Ford called the remarks “unacceptable” but struck a deliberately measured tone in his response. “She doesn’t have to apologize, whatever she wants to do,” he said. “But we aren’t going to lower ourselves to the Trump-style rhetoric she’s feeling right now.”

It was a carefully constructed counter positioning Ford as the adult in the room while linking Stiles to the kind of scorched-earth political culture many Canadians have grown wary of watching unfold south of the border.

Analysts are divided on whether Stiles achieved what she set out to do.

Marion Nader, CEO of Nexus Strategy Group, was quick to put the comment in context. Aggressive political language, she argued, is hardly new and rarely accidental. “It’s a calculated move to break through the noise and to get attention,” she said.

Nader also pointed out a certain irony in Ford’s outrage. Back in 2018, during the gas plant scandal that engulfed the Wynne Liberals, Ford himself suggested that a “few more Liberals [would be] in jail” comments that prompted then-Premier Kathleen Wynne to accuse him of channeling Trump. The playbook, it seems, has been used before.

Stiles’ timing is not without logic either. With the Liberals rising in the polls but still without a permanent leader, the NDP finds itself fighting on multiple fronts. Nader suggested the prison comment was partly aimed at consolidating NDP support while peeling away disenchanted Progressive Conservatives.

But not everyone bought the strategy. Jamie Ellerton, a principal at communications agency Conaptus, was blunt in his assessment. “I actually think she went too far with what she was trying to say,” he said. “All it’s doing is eroding her credibility.”

Despite the immediate controversy, some see a silver lining for Stiles in the weeks ahead.
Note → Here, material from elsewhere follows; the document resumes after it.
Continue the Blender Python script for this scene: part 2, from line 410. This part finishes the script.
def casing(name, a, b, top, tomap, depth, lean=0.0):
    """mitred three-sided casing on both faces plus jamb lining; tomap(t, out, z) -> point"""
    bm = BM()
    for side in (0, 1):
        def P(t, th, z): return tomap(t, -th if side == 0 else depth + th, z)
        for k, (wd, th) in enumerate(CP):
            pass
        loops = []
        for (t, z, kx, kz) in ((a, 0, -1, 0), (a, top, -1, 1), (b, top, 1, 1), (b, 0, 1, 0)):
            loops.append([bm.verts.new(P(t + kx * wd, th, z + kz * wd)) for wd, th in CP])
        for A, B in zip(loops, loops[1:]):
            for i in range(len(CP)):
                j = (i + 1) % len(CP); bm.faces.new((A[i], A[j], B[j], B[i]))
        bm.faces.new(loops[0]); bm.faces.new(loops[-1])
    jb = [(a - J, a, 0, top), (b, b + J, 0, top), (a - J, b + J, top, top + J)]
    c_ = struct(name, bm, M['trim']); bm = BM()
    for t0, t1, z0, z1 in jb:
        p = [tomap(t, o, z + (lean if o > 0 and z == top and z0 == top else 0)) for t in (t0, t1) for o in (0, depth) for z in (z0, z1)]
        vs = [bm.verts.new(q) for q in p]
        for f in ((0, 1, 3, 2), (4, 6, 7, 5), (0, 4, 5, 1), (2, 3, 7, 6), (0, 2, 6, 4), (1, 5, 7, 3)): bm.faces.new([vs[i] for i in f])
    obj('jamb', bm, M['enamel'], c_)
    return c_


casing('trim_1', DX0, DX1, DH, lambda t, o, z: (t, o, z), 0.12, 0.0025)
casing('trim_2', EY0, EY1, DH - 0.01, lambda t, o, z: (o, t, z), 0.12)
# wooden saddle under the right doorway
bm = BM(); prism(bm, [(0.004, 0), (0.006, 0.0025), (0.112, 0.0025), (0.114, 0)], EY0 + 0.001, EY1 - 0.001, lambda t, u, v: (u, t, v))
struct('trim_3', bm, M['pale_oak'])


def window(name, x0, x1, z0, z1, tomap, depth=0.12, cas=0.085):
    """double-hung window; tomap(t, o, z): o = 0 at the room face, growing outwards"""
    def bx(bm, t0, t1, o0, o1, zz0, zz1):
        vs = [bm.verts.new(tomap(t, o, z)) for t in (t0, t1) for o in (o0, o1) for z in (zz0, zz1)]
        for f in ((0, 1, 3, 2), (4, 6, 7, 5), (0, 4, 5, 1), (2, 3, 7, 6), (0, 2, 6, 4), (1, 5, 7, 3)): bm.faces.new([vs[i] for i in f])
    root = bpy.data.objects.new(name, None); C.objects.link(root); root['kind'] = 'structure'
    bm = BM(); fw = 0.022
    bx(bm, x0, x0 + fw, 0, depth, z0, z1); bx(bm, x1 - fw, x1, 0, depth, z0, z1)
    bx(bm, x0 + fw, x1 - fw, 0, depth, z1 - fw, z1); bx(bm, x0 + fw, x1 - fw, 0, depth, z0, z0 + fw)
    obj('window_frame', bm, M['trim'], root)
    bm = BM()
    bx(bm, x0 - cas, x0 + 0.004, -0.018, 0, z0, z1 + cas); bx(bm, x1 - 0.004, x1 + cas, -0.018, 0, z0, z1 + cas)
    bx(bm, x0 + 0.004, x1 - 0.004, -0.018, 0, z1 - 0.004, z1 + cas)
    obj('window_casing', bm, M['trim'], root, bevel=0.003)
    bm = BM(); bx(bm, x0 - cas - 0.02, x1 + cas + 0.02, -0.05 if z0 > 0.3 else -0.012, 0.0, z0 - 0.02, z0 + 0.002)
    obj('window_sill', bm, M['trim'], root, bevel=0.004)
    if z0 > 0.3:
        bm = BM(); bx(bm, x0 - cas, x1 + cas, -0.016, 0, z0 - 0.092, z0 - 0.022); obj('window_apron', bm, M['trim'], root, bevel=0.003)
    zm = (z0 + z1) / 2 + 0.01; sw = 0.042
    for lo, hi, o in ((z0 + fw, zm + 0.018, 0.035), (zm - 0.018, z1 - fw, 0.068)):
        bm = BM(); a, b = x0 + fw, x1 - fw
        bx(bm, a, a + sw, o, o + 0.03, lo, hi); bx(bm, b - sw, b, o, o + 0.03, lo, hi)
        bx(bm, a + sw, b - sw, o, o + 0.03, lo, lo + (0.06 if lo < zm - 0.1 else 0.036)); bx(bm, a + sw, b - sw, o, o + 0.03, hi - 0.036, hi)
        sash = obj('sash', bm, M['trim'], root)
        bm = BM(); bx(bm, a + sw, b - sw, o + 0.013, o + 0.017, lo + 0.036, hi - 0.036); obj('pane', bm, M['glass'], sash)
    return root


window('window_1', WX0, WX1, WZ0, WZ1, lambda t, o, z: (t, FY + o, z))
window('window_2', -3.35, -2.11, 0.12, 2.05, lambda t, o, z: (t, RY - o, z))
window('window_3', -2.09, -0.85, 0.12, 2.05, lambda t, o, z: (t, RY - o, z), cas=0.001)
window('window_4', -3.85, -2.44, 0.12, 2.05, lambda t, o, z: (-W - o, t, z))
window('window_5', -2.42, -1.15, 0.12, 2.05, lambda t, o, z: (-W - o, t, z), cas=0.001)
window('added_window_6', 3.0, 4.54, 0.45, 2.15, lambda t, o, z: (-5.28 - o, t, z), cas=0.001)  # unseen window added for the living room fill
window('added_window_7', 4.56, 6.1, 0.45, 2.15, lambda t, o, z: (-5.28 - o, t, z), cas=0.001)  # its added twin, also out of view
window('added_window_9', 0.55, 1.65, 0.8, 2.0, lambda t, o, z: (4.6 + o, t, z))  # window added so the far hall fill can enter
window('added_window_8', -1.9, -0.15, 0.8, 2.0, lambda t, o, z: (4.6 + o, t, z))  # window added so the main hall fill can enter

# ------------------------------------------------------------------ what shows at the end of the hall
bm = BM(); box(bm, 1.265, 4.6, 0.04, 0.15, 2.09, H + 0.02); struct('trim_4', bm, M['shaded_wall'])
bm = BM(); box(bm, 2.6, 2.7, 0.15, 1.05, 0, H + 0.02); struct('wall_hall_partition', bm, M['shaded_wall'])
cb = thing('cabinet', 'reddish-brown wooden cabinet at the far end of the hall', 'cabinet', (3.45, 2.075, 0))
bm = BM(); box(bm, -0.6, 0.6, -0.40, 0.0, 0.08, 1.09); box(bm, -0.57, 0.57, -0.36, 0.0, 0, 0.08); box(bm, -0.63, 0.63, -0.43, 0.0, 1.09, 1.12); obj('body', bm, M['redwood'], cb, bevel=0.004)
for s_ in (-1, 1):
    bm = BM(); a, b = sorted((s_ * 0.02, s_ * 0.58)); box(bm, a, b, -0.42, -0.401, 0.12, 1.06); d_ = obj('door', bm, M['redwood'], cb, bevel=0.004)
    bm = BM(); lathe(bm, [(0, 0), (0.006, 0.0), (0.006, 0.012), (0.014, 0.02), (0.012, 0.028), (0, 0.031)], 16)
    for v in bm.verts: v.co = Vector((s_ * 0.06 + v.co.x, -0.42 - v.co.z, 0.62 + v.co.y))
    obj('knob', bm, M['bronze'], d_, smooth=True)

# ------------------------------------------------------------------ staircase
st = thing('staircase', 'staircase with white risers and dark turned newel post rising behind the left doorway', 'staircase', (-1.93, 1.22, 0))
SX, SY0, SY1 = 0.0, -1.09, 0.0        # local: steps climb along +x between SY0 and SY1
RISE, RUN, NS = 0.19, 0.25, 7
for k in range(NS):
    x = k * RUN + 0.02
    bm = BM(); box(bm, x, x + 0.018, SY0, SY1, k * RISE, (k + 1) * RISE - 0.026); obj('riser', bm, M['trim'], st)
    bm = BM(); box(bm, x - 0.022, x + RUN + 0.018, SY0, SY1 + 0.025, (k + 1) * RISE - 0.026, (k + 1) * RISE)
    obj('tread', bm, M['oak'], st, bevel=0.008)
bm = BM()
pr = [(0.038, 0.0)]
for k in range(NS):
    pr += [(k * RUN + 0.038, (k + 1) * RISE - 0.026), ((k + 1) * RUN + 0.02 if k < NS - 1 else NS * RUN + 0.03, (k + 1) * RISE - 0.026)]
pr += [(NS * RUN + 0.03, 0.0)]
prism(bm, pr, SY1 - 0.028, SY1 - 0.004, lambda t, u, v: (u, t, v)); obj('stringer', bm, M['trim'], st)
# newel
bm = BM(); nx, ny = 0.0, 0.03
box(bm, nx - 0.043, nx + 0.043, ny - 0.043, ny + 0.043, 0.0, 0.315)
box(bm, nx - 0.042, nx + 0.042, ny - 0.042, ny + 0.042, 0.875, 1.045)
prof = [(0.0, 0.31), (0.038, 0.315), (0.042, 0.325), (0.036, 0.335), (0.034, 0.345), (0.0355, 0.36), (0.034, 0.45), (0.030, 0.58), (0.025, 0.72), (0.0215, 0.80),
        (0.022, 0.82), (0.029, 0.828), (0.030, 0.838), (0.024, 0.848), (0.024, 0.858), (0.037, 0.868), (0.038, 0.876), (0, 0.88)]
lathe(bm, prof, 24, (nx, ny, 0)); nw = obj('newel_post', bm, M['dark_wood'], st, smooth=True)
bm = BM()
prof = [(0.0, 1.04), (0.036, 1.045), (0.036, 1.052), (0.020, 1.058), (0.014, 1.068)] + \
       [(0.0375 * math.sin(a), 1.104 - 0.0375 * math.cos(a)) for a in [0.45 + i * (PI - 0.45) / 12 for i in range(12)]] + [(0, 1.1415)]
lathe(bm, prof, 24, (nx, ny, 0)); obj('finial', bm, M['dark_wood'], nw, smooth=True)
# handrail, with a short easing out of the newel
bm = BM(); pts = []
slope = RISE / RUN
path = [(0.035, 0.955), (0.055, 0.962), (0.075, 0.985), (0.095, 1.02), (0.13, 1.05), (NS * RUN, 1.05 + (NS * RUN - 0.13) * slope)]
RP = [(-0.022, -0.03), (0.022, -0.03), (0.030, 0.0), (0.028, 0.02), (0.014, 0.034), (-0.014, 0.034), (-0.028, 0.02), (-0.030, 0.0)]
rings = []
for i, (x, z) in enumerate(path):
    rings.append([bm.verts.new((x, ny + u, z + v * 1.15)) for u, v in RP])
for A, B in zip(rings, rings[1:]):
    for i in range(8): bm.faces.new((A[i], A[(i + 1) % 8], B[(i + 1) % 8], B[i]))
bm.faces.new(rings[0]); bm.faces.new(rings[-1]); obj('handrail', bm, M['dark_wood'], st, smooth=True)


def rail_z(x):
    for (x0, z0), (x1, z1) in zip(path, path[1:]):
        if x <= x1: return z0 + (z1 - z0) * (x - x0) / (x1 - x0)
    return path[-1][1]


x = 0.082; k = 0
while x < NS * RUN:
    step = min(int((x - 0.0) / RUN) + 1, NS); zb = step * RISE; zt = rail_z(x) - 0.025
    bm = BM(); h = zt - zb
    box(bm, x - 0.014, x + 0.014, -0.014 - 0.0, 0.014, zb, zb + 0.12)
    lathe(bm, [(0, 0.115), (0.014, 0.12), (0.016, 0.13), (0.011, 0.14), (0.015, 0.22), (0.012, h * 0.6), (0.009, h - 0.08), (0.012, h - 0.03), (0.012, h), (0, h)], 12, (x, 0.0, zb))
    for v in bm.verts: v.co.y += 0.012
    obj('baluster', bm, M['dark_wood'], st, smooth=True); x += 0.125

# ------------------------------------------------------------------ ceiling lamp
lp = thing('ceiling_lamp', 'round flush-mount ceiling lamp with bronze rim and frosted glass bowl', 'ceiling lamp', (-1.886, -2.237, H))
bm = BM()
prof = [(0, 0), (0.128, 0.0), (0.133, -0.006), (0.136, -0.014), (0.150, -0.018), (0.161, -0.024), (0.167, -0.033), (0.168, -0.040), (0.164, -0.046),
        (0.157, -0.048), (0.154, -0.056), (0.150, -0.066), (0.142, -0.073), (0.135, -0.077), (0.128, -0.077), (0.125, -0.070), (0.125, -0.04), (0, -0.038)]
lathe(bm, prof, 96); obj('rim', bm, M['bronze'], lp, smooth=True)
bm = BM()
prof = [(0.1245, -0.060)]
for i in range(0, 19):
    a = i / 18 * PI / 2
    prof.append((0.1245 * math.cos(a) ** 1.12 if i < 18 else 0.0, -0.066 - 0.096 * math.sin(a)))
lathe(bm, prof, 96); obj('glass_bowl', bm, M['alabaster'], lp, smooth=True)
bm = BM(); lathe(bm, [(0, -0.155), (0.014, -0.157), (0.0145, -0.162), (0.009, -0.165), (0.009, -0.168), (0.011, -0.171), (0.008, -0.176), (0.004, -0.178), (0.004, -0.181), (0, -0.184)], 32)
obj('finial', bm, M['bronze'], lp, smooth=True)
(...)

Every time an opponent raises the prison comment to embarrass her, Nader argued, Stiles gets another opportunity to drag the conversation back to the substance of the Ford government’s record.

“She can come back and talk about the RCMP investigation, the FOI changes, [Ford’s] cellphone issue, the luxury jet,” Nader noted. “The reason why they do it is so they can keep talking about it.”

In that sense, what looks like a stumble could function as a recurring platform a way to keep opposition-friendly narratives alive in the daily news cycle without Stiles having to manufacture a new headline each time.

Where the NDP leader appears to be on firmer ground, according to Nader, is in her recent political advertising work that trades inflammatory rhetoric for a sharper focus on policy and substance. That, analysts seem to agree, is the more sustainable path.

For now, Ontario’s political chatter will remain fixed on four words: you’ll be in prison, Doug and whether they were the spark Stiles needed, or the story she didn’t.